The nuclear exercises make that frame far more dangerous. Russia is already using Belarus as a platform for nuclear pressure on NATO and Ukraine. For Lukashenko, this is a way to display strategic weight. For Putin, it is a way to move the threat closer to the Alliance’s eastern flank.
At the same time, Minsk is conducting a cautious dialogue with Washington. The release of some political prisoners in exchange for limited sanctions relief shows that Lukashenko is looking for a channel out of total isolation. A possible visit to the United States, if it materializes, would be a symbolic breakthrough for him.
That is why he reacts so sharply to Ukrainian accusations. A new wave of suspicion around the Belarusian border could disrupt his attempt to bargain with the West. Lukashenko wants to remain Putin’s ally, a conversation partner for the Americans and a potential intermediary for Ukraine at the same time. That is an almost impossible construction.
For Kyiv, the tone of Belarusian statements matters less than the structure of risk. Belarusian territory has already proved dangerous. Russian troops, missiles, exercises, nuclear infrastructure and Minsk’s political dependence on Moscow create a standing threat even if Belarusian units do not cross the border.

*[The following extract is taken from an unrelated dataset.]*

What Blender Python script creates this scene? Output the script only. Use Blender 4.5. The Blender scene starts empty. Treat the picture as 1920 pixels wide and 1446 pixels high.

That is why Ukraine is reinforcing the northern direction not out of panic, but out of experience. In a war with Russia, a weak point does not necessarily become a front tomorrow. But if it is not strengthened, it may become one when the enemy decides to raise the stakes.
In the end, Lukashenko speaks of non-involvement while operating inside a system of involvement. He does not want his own war, but he is already part of someone else’s. He offers Zelensky a meeting while sitting beside Putin in a nuclear demonstration. He seeks dialogue with the United States while clinging to Russia’s guarantee of survival.
Belarus today is not a calm neighbor of Ukraine, nor a fully autonomous ally of Russia. It is a border instrument of pressure that Lukashenko is trying to sell to all sides as proof of his own indispensability. And as long as Moscow wages war, that instrument will remain dangerous — even when Minsk insists it has no intention of fighting.